Monday, July 12, 2010

facts and opinions

It was a poll taken by Democrats James Carville and Stan Greenburg, but respondents included everyone. So what I got out of it is that 55 percent of adult Americans who are "likely voters" think Obama is a socialist. Does that prove that he actually is a socialist, as The National Review Online article of July 9 implies?

Of course it doesn't. It proves only that a majority of "likely voters" think that he is. That's not the same as demonstrating that he actually is a real socialist, or anything close to that.

A Time Magazine poll taken in the 90's showed that 70 percent of Americans believe that angels actually exist and, presumably, intercede in their daily lives, preventing them from falling down the stairs and gently reminding them where they left their car keys. Now, whether angels actually do exist, in reality, has nothing to do with what people believe, of course. That's another issue altogether, and the same principle applies to Obama's supposed socialism.

And I'd like to remind everyone that during the middle ages, virtually everyone in Europe believed the sun revolves around the earth. It would have been blasphemous to believe otherwise. And yet, despite the universality of this strong belief and foregone conclusion, the sun never revolved around the earth even for a fraction of a second.

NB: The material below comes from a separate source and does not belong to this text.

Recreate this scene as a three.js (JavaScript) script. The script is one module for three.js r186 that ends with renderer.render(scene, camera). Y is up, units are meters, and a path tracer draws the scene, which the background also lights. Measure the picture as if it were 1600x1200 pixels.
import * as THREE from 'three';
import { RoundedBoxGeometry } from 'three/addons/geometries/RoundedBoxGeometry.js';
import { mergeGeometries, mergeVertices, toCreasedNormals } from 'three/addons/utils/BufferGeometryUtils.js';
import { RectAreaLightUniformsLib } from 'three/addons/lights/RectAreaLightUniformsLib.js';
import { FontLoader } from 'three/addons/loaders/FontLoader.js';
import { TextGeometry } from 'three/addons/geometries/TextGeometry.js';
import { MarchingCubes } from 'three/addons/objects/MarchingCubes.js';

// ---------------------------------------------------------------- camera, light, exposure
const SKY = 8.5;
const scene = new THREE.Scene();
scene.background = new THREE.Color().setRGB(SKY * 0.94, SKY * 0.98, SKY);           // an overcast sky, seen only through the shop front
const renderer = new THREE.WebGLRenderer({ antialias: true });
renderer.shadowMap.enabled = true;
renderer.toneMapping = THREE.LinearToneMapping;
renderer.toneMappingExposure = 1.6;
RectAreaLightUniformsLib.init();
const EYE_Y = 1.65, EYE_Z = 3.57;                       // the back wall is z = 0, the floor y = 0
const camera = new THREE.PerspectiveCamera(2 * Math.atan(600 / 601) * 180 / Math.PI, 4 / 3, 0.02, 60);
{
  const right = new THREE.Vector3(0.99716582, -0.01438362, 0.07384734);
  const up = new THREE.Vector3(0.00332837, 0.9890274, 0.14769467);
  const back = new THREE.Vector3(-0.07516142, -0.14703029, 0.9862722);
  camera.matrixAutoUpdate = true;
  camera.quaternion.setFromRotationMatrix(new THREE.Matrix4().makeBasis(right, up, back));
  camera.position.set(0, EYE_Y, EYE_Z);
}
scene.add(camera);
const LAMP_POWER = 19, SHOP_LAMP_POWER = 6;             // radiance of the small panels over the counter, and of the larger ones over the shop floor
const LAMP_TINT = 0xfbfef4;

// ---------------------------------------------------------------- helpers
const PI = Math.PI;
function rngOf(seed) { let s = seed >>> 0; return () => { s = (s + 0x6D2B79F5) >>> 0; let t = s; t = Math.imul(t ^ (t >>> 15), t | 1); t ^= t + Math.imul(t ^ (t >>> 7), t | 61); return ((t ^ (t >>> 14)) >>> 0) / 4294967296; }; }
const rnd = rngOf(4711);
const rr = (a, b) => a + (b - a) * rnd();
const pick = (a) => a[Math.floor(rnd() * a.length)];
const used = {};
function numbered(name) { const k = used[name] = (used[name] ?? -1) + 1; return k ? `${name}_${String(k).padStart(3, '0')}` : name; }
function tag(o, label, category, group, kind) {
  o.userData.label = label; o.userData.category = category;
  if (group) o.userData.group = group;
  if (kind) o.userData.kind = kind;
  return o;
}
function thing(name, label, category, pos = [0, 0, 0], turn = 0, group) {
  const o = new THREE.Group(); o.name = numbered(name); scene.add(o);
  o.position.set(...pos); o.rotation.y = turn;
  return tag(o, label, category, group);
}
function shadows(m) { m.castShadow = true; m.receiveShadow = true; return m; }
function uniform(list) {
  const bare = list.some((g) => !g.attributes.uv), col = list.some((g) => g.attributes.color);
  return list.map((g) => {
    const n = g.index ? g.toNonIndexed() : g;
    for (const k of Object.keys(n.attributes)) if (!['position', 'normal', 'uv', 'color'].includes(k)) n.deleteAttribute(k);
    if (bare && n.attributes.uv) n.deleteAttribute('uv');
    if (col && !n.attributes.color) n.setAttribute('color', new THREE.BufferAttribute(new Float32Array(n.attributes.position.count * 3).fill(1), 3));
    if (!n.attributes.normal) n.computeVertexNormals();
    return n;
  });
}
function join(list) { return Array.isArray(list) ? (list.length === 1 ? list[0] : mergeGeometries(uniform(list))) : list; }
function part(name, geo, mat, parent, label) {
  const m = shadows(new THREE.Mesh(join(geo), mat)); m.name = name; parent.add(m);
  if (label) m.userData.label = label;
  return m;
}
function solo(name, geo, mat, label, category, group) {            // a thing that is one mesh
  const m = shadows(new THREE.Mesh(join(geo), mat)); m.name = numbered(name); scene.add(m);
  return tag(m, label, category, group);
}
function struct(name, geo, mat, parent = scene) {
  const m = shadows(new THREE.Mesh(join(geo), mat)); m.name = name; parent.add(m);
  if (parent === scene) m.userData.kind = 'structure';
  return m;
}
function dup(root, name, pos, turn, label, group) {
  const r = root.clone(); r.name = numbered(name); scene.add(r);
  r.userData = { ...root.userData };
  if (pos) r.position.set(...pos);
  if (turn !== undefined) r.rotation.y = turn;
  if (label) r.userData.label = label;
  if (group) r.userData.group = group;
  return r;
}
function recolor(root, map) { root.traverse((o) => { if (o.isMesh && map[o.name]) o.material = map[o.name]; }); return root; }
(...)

So if 55 percent of "likely voters" in America believe Obama is a socialist, I suppose the next question the pollsters should have asked is, "Do you know what socialism is?" And personally, I have absolutely no interest in who "likely voters" believe is a socialist, or a fascist, or an angel, or an agent of satan. Now if Carville and Greenberg were to do a poll of American socialists, and ask them whether they think Obama is a socialist, that might prove instructional as well as interesting.

But if you believe Obama is a socialist, and if you believe that for every drop of rain that falls a flower grows, I hate to tell you this, but as a debate topic this is what people and other conscious primates think of as "low-hanging fruit."